> [PROBLEM]:
Pictures stay out. Extract the lines below from the first one through the line with "# One unit is", both included.

————————

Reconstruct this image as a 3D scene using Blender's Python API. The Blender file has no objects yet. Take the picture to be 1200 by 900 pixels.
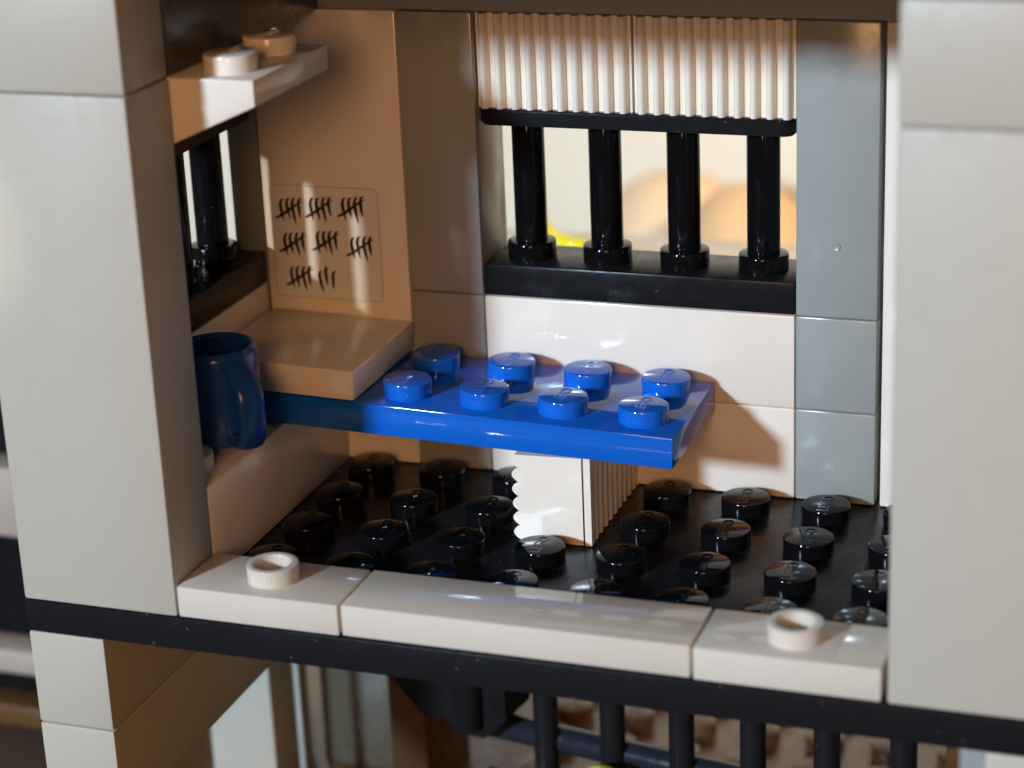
import bpy, bmesh, math, random
from mathutils import Vector, Matrix
random.seed(7)
scene = bpy.context.scene
COL = scene.collection
R = math.radians
# One unit is one stud pitch of the toy bricks (8 mm). A plate is 0.4 high, a brick 1.2.

# ------------------------------------------------------------------ materials
def plastic(name, col, rough=.16, var=.03, bump=.012, scale=1.4, coat=0.0, spec=.5, sss=0.0, dust=0):
    m = bpy.data.materials.new(name); m.use_nodes = True
    nt = m.node_tree; b = nt.nodes['Principled BSDF']
    tc = nt.nodes.new('ShaderNodeTexCoord')
    n1 = nt.nodes.new('ShaderNodeTexNoise'); n1.inputs['Scale'].default_value = scale; n1.inputs['Detail'].default_value = 5
    n2 = nt.nodes.new('ShaderNodeTexNoise'); n2.inputs['Scale'].default_value = 5; n2.inputs['Detail'].default_value = 4
    nt.links.new(tc.outputs['Object'], n1.inputs['Vector']); nt.links.new(tc.outputs['Object'], n2.inputs['Vector'])
    mx = nt.nodes.new('ShaderNodeMix'); mx.data_type = 'RGBA'
    mx.inputs[6].default_value = (*[max(0, c*(1-var)) for c in col], 1)
    mx.inputs[7].default_value = (*[min(1, c*(1+var)) for c in col], 1)
    nt.links.new(n1.outputs['Fac'], mx.inputs[0])
    base = mx.outputs[2]
    if dust:      # sparse pale specks of dust lying on the plastic
        vo = nt.nodes.new('ShaderNodeTexVoronoi'); vo.inputs['Scale'].default_value = 4.5
        nt.links.new(tc.outputs['Object'], vo.inputs['Vector'])
        lt = nt.nodes.new('ShaderNodeMath'); lt.operation = 'LESS_THAN'; lt.inputs[1].default_value = .07
        nt.links.new(vo.outputs['Distance'], lt.inputs[0])
        dm = nt.nodes.new('ShaderNodeMix'); dm.data_type = 'RGBA'; dm.inputs[7].default_value = (.09, .09, .085, 1)
        sc = nt.nodes.new('ShaderNodeMath'); sc.operation = 'MULTIPLY'; sc.inputs[1].default_value = .6
        nt.links.new(lt.outputs[0], sc.inputs[0]); nt.links.new(sc.outputs[0], dm.inputs[0]); nt.links.new(base, dm.inputs[6])
        base = dm.outputs[2]
    nt.links.new(base, b.inputs['Base Color'])
    rm = nt.nodes.new('ShaderNodeMapRange'); rm.inputs['From Min'].default_value = .3; rm.inputs['From Max'].default_value = .7
    rm.inputs['To Min'].default_value = rough*.8; rm.inputs['To Max'].default_value = rough*1.35
    nt.links.new(n2.outputs['Fac'], rm.inputs['Value']); nt.links.new(rm.outputs['Result'], b.inputs['Roughness'])
    ad = nt.nodes.new('ShaderNodeMath'); ad.operation = 'MULTIPLY_ADD'; ad.inputs[1].default_value = .012
    nt.links.new(n2.outputs['Fac'], ad.inputs[0]); nt.links.new(n1.outputs['Fac'], ad.inputs[2])
    bp = nt.nodes.new('ShaderNodeBump'); bp.inputs['Strength'].default_value = .35; bp.inputs['Distance'].default_value = bump
    nt.links.new(ad.outputs[0], bp.inputs['Height']); nt.links.new(bp.outputs['Normal'], b.inputs['Normal'])
    b.inputs['Specular IOR Level'].default_value = spec
    if coat: b.inputs['Coat Weight'].default_value = coat; b.inputs['Coat Roughness'].default_value = .04
    if sss:
        b.inputs['Subsurface Weight'].default_value = sss; b.inputs['Subsurface Radius'].default_value = (.12, .1, .07)
        b.inputs['Subsurface Scale'].default_value = .6
    return m

M = dict(
    white=plastic('white_plastic', (.80, .725, .605), .15),
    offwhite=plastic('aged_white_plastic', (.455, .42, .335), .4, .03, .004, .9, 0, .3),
    tile=plastic('sill_white_plastic', (.61, .55, .45), .075, .03, .001, 1.4, 0, .45),
    grey=plastic('mid_grey_plastic', (.295, .313, .285), .2, .04),
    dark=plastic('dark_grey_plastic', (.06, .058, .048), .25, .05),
    black=plastic('black_plastic', (.004, .004, .0045), .06, .1, .008, 1.4, 0, .22, dust=1),
    edge=plastic('black_bar_plastic', (.011, .011, .012), .24, .1, .008, 1.4, 0, .13, dust=1),
    blue=plastic('blue_plastic', (.006, .112, .52), .055, .05, .003),
    mug=plastic('dark_blue_plastic', (.009, .065, .31), .2, .05),
    sticker=plastic('clear_sticker_film', (.74, .725, .69), .05, .02, .004),
    rim=plastic('grubby_sticker_rim', (.42, .36, .3), .3),
    ink=plastic('black_ink', (.012, .008, .008), .4, .05),
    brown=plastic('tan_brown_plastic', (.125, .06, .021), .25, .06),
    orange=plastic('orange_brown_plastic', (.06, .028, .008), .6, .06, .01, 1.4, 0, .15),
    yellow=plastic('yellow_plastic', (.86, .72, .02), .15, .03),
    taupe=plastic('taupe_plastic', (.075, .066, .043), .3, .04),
    apricot=plastic('apricot_plastic', (.76, .46, .22), .6, .05),
    band=plastic('pale_band', (.42, .35, .28), .5, .05),
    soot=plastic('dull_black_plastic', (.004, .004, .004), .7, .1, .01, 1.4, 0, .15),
    gloss=plastic('glossy_black_plastic', (.014, .018, .025), .2),
    peach=plastic('peach_plastic', (.8, .56, .33), .6, .05),
    cream=plastic('cream_plaster', (.84, .735, .56), .6, .06, .01, .3),
    wood=plastic('dark_wood', (.09, .06, .04), .7, .15, .01, .8, 0, .1),
)

# ------------------------------------------------------------------ helpers
def finish(bm, name, mat, parent=None, sharp=25):
    bmesh.ops.recalc_face_normals(bm, faces=bm.faces[:])
    me = bpy.data.meshes.new(name); bm.to_mesh(me); bm.free()
    for p in me.polygons: p.use_smooth = True
    me.set_sharp_from_angle(angle=R(sharp))
    me.materials.append(M[mat] if isinstance(mat, str) else mat)
    o = bpy.data.objects.new(name, me); COL.objects.link(o)
    if parent: o.parent = parent
    return o

def bevelled(bm, w, seg=2):
    bmesh.ops.bevel(bm, geom=bm.edges[:], offset=w, segments=seg, affect='EDGES', profile=.5, clamp_overlap=True)

def bm_box(lo, hi, bev=.022, gap=.007, seg=2):
    bm = bmesh.new()
    lo = Vector(lo) + Vector((gap,)*3); hi = Vector(hi) - Vector((gap,)*3)
    bmesh.ops.create_cube(bm, size=1, matrix=Matrix.Translation((lo+hi)/2) @ Matrix.Diagonal((*(hi-lo), 1)))
    if bev: bevelled(bm, bev, seg)
    return bm

def lathe(bm, prof, n=48, at=(0, 0, 0), axis='z'):
    rings = []
    for r, z in prof:
        if r < 1e-6: rings.append([bm.verts.new((at[0], at[1], at[2]+z))])
        else: rings.append([bm.verts.new((at[0]+r*math.cos(2*math.pi*k/n), at[1]+r*math.sin(2*math.pi*k/n), at[2]+z)) for k in range(n)])
    for a, b in zip(rings, rings[1:]):
        for k in range(n):
            q = [a[k % len(a)], a[(k+1) % len(a)], b[(k+1) % len(b)], b[k % len(b)]]
            u = []
            for v in q:
                if v not in u: u.append(v)
            if len(u) > 2: bm.faces.new(u)
    return bm

def rod(bm, p0, p1, r, n=28, cap=.0):
    p0, p1 = Vector(p0), Vector(p1); L = (p1-p0).length
    c = cap or min(.02, r*.3)
    b2 = bmesh.new()
    lathe(b2, [(0, 0), (r-c, 0), (r-c*.3, c*.3), (r, c), (r, L-c), (r-c*.3, L-c*.3), (r-c, L), (0, L)], n)
    q = Vector((0, 0, 1)).rotation_difference((p1-p0).normalized())
    b2.transform(Matrix.Translation(p0) @ q.to_matrix().to_4x4())
    me = bpy.data.meshes.new('t'); b2.to_mesh(me); b2.free(); bm.from_mesh(me); bpy.data.meshes.remove(me)
    return bm

def extrude_poly(pts, axis, a, b):
    """closed polygon of 2-D points, run along an axis from a to b"""
    bm = bmesh.new()
    def P(u, v, w):
        return {'x': (w, u, v), 'y': (u, w, v), 'z': (u, v, w)}[axis]
    A = [bm.verts.new(P(u, v, a)) for u, v in pts]; B = [bm.verts.new(P(u, v, b)) for u, v in pts]
    bm.faces.new(A); bm.faces.new(B[::-1])
    for i in range(len(pts)):
        j = (i+1) % len(pts); bm.faces.new((A[i], A[j], B[j], B[i]))
    bmesh.ops.recalc_face_normals(bm, faces=bm.faces[:])
    return bm

def thing(name, label, cat, loc=(0, 0, 0), group=None):
    o = bpy.data.objects.new(name, None); COL.objects.link(o); o.location = loc; o.empty_display_size = .2
    return tag(o, label, cat, group)

def tag(o, label, cat, group=None):
    o['label'] = label; o['category'] = cat; o['kind'] = 'thing'
    if group: o['group'] = group
    return o

def structure(o):
    o['kind'] = 'structure'; return o

def brick(name, lo, hi, mat, label, cat='brick', group=None, bev=.022, gap=.007):
    o = finish(bm_box(lo, hi, bev, gap), name, mat)
    return tag(o, label, cat, group)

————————

> [ANSWER IN FULL]:
Reconstruct this image as a 3D scene using Blender's Python API. The Blender file has no objects yet. Take the picture to be 1200 by 900 pixels.
import bpy, bmesh, math, random
from mathutils import Vector, Matrix
random.seed(7)
scene = bpy.context.scene
COL = scene.collection
R = math.radians
# One unit is one stud pitch of the toy bricks (8 mm). A plate is 0.4 high, a brick 1.2.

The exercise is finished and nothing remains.